• Set exercise: Tally the lines that include the word "wide" and reply with nothing but the total.

.....

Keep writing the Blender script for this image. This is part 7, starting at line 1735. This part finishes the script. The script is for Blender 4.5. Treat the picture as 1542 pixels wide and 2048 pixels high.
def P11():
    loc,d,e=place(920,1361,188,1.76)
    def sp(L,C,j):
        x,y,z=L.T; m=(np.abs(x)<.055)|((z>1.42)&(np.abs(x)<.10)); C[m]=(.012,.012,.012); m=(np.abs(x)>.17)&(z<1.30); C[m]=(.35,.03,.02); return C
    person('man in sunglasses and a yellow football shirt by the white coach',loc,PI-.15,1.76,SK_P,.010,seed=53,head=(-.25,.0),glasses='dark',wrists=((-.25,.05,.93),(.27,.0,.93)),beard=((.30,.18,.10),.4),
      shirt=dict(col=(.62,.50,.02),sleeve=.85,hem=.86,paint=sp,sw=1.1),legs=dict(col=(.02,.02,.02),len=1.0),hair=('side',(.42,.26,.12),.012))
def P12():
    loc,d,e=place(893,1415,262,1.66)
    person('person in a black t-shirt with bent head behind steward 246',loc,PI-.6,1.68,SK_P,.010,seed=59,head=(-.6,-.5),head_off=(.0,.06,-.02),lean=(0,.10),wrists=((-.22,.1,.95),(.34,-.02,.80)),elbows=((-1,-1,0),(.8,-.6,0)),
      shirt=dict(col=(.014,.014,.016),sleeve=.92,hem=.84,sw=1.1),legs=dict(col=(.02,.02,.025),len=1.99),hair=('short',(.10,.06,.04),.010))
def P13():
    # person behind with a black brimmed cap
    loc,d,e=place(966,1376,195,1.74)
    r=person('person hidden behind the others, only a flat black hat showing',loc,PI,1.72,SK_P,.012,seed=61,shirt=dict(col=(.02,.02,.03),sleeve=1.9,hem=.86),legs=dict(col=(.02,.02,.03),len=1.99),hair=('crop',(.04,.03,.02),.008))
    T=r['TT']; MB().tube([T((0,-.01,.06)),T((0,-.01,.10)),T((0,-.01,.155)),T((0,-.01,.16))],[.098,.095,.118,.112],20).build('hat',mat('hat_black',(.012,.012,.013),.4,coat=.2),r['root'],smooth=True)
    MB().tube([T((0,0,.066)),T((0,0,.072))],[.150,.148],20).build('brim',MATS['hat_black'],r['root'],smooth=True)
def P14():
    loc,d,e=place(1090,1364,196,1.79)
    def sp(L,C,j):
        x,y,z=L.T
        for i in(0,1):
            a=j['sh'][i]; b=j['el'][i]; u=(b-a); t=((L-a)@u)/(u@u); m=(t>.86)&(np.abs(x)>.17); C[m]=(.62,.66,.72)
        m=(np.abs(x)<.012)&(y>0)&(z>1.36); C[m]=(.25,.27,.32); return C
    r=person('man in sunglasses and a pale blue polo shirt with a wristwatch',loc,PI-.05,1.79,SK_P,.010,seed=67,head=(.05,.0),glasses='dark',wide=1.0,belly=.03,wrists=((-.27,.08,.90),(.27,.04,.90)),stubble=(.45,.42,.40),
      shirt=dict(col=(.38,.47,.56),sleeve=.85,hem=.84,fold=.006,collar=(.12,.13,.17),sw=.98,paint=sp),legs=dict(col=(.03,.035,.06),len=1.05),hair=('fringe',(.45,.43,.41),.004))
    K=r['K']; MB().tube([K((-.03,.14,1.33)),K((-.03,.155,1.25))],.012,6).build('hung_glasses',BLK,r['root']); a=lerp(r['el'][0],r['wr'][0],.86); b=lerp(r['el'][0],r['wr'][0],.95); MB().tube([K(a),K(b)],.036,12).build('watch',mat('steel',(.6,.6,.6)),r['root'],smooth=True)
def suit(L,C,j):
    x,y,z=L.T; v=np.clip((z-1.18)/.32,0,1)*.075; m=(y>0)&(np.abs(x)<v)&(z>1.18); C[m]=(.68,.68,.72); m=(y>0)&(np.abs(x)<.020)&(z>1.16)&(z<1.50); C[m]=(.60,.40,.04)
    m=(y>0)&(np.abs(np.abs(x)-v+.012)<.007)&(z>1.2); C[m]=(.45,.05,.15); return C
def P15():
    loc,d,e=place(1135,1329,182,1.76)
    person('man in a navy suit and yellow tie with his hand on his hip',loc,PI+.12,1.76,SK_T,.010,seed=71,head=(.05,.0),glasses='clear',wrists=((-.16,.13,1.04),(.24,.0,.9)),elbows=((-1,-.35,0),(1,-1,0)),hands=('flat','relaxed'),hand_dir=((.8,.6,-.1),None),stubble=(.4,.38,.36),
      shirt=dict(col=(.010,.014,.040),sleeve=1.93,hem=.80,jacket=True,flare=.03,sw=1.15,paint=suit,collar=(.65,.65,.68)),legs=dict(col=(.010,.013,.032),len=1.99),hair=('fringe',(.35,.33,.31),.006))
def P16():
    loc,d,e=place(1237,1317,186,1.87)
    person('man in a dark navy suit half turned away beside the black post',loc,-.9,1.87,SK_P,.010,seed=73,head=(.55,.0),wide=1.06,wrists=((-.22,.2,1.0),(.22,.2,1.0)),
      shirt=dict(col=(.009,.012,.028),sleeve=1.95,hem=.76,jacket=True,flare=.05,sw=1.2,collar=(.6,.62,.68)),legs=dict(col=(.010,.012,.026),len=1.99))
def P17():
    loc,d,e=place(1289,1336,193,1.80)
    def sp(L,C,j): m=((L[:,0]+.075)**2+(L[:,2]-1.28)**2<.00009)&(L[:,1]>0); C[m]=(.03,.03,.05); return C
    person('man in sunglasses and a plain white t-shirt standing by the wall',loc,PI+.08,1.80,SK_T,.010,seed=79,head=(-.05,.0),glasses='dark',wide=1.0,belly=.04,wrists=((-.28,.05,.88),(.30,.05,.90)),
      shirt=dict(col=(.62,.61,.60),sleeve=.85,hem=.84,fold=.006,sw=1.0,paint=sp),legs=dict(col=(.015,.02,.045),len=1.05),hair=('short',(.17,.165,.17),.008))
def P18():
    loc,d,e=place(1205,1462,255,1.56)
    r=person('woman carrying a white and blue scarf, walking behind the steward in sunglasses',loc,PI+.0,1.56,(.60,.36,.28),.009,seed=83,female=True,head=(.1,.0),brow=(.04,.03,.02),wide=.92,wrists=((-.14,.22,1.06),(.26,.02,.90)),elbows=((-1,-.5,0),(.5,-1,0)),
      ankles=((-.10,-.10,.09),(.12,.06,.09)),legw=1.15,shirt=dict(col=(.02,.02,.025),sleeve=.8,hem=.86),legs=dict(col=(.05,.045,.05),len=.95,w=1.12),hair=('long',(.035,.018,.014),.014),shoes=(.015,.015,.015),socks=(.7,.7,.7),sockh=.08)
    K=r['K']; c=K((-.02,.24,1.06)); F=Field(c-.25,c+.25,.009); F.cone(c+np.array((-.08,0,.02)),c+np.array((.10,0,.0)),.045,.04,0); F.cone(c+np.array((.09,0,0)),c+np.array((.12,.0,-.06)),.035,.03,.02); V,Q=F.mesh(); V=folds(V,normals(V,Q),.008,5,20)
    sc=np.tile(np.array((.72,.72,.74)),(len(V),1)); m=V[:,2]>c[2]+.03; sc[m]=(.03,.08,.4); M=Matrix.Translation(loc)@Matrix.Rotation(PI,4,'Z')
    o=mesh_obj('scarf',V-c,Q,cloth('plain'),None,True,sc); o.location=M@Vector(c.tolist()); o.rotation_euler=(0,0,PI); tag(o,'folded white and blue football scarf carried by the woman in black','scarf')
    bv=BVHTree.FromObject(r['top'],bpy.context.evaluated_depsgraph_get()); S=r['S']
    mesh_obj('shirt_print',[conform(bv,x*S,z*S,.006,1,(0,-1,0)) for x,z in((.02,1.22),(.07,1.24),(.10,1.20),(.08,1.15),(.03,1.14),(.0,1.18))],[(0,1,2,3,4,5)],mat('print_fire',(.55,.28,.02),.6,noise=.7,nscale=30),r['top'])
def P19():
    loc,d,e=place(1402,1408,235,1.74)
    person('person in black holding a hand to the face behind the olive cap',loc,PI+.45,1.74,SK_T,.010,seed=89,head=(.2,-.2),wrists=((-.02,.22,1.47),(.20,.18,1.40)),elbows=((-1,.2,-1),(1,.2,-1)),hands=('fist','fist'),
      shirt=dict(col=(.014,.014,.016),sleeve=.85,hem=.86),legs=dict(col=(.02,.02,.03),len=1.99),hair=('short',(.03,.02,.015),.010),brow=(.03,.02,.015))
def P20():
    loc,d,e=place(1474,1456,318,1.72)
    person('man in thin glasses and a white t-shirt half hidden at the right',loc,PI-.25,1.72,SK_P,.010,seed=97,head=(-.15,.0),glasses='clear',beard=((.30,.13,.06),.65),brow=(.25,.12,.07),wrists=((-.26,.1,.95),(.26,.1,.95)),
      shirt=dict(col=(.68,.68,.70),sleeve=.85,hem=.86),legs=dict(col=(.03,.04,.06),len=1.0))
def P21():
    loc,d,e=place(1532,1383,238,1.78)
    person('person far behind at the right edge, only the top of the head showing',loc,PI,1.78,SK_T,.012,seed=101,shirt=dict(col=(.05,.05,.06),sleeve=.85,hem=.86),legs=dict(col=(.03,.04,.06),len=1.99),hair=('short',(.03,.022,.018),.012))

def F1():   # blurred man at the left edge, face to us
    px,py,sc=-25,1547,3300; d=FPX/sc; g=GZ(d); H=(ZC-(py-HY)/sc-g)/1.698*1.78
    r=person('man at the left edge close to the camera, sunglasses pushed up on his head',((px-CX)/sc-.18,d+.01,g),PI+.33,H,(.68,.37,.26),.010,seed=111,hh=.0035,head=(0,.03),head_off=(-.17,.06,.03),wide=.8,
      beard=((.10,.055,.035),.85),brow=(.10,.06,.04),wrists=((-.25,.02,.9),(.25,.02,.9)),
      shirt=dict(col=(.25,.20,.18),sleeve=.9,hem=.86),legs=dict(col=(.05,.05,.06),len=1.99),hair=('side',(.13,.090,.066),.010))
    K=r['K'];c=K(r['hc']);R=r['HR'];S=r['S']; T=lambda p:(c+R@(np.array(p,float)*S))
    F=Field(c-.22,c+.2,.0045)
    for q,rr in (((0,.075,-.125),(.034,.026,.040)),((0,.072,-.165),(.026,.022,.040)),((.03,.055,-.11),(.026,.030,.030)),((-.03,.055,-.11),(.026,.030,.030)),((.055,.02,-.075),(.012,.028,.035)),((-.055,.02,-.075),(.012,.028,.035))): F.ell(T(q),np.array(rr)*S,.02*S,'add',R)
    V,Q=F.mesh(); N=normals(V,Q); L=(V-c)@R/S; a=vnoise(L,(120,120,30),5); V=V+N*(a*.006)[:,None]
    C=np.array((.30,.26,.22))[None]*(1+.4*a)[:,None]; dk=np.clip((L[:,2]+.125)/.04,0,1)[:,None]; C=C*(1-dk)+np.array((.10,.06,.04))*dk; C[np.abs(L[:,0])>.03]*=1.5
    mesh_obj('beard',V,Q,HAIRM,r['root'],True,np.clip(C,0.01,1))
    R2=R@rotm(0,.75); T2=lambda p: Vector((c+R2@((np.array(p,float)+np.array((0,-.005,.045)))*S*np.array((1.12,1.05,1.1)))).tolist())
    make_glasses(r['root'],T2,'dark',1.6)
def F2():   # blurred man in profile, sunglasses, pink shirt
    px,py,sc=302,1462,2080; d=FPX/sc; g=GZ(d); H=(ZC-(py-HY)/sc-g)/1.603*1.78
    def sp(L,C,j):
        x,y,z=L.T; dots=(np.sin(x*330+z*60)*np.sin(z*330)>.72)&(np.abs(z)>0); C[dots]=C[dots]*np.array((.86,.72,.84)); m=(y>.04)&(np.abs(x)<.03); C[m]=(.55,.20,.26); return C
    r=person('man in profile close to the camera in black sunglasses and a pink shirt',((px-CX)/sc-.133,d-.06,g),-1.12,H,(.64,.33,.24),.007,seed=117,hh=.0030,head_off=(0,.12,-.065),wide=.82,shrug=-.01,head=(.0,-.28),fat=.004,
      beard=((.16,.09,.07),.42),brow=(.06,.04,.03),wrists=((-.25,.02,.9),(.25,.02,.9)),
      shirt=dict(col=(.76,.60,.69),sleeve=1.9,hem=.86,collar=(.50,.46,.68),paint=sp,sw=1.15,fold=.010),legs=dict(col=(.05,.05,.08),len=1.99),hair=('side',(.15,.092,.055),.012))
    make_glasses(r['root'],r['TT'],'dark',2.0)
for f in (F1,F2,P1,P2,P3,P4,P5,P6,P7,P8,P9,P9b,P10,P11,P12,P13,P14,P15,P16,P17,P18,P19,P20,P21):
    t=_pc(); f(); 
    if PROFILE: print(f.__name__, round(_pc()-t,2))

.....

• Worked solution: 7